Write out all the data again, exactly as it stands.

* START *

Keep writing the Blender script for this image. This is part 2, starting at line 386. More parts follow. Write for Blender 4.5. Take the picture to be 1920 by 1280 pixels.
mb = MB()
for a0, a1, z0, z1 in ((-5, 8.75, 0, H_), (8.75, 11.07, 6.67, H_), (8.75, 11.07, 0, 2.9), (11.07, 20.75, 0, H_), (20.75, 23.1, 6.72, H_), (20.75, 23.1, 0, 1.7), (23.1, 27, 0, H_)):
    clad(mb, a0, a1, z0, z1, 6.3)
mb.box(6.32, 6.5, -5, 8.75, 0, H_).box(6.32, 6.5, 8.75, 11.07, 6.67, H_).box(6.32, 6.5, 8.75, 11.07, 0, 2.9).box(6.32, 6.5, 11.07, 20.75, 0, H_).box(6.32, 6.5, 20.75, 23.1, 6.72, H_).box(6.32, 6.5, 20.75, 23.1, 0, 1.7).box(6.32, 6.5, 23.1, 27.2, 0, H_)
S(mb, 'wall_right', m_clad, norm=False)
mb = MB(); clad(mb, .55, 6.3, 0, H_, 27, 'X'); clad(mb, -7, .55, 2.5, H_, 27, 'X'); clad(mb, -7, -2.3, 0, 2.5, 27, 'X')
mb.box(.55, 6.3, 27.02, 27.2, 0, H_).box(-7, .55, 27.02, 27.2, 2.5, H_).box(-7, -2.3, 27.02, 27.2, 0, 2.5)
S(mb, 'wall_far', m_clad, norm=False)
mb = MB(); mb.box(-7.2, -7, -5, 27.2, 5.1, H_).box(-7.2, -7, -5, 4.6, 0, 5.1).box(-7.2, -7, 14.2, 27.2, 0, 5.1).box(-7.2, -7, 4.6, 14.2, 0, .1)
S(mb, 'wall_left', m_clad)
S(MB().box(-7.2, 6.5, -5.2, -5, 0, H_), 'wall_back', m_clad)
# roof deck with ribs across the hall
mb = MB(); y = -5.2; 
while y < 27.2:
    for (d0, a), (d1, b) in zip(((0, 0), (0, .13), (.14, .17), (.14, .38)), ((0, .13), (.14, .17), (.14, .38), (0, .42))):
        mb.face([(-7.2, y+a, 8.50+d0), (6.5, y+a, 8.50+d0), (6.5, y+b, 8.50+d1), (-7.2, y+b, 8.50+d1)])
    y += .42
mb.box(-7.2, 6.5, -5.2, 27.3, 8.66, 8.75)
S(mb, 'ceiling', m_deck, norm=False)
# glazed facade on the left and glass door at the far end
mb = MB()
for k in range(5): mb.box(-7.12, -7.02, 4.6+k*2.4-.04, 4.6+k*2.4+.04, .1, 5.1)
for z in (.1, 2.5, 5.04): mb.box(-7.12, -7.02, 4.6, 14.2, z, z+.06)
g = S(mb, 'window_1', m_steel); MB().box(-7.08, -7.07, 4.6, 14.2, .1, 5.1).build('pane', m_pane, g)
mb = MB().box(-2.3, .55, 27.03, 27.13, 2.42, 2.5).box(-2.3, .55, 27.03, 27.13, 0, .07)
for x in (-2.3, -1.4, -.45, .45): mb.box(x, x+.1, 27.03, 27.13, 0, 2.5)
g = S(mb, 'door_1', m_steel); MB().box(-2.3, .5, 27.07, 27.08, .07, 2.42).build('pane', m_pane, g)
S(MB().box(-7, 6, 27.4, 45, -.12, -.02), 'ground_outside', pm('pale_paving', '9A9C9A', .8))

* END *

-- Full output --
Keep writing the Blender script for this image. This is part 2, starting at line 386. More parts follow. Write for Blender 4.5. Take the picture to be 1920 by 1280 pixels.
mb = MB()
for a0, a1, z0, z1 in ((-5, 8.75, 0, H_), (8.75, 11.07, 6.67, H_), (8.75, 11.07, 0, 2.9), (11.07, 20.75, 0, H_), (20.75, 23.1, 6.72, H_), (20.75, 23.1, 0, 1.7), (23.1, 27, 0, H_)):
    clad(mb, a0, a1, z0, z1, 6.3)
mb.box(6.32, 6.5, -5, 8.75, 0, H_).box(6.32, 6.5, 8.75, 11.07, 6.67, H_).box(6.32, 6.5, 8.75, 11.07, 0, 2.9).box(6.32, 6.5, 11.07, 20.75, 0, H_).box(6.32, 6.5, 20.75, 23.1, 6.72, H_).box(6.32, 6.5, 20.75, 23.1, 0, 1.7).box(6.32, 6.5, 23.1, 27.2, 0, H_)
S(mb, 'wall_right', m_clad, norm=False)
mb = MB(); clad(mb, .55, 6.3, 0, H_, 27, 'X'); clad(mb, -7, .55, 2.5, H_, 27, 'X'); clad(mb, -7, -2.3, 0, 2.5, 27, 'X')
mb.box(.55, 6.3, 27.02, 27.2, 0, H_).box(-7, .55, 27.02, 27.2, 2.5, H_).box(-7, -2.3, 27.02, 27.2, 0, 2.5)
S(mb, 'wall_far', m_clad, norm=False)
mb = MB(); mb.box(-7.2, -7, -5, 27.2, 5.1, H_).box(-7.2, -7, -5, 4.6, 0, 5.1).box(-7.2, -7, 14.2, 27.2, 0, 5.1).box(-7.2, -7, 4.6, 14.2, 0, .1)
S(mb, 'wall_left', m_clad)
S(MB().box(-7.2, 6.5, -5.2, -5, 0, H_), 'wall_back', m_clad)
# roof deck with ribs across the hall
mb = MB(); y = -5.2; 
while y < 27.2:
    for (d0, a), (d1, b) in zip(((0, 0), (0, .13), (.14, .17), (.14, .38)), ((0, .13), (.14, .17), (.14, .38), (0, .42))):
        mb.face([(-7.2, y+a, 8.50+d0), (6.5, y+a, 8.50+d0), (6.5, y+b, 8.50+d1), (-7.2, y+b, 8.50+d1)])
    y += .42
mb.box(-7.2, 6.5, -5.2, 27.3, 8.66, 8.75)
S(mb, 'ceiling', m_deck, norm=False)
# glazed facade on the left and glass door at the far end
mb = MB()
for k in range(5): mb.box(-7.12, -7.02, 4.6+k*2.4-.04, 4.6+k*2.4+.04, .1, 5.1)
for z in (.1, 2.5, 5.04): mb.box(-7.12, -7.02, 4.6, 14.2, z, z+.06)
g = S(mb, 'window_1', m_steel); MB().box(-7.08, -7.07, 4.6, 14.2, .1, 5.1).build('pane', m_pane, g)
mb = MB().box(-2.3, .55, 27.03, 27.13, 2.42, 2.5).box(-2.3, .55, 27.03, 27.13, 0, .07)
for x in (-2.3, -1.4, -.45, .45): mb.box(x, x+.1, 27.03, 27.13, 0, 2.5)
g = S(mb, 'door_1', m_steel); MB().box(-2.3, .5, 27.07, 27.08, .07, 2.42).build('pane', m_pane, g)
S(MB().box(-7, 6, 27.4, 45, -.12, -.02), 'ground_outside', pm('pale_paving', '9A9C9A', .8))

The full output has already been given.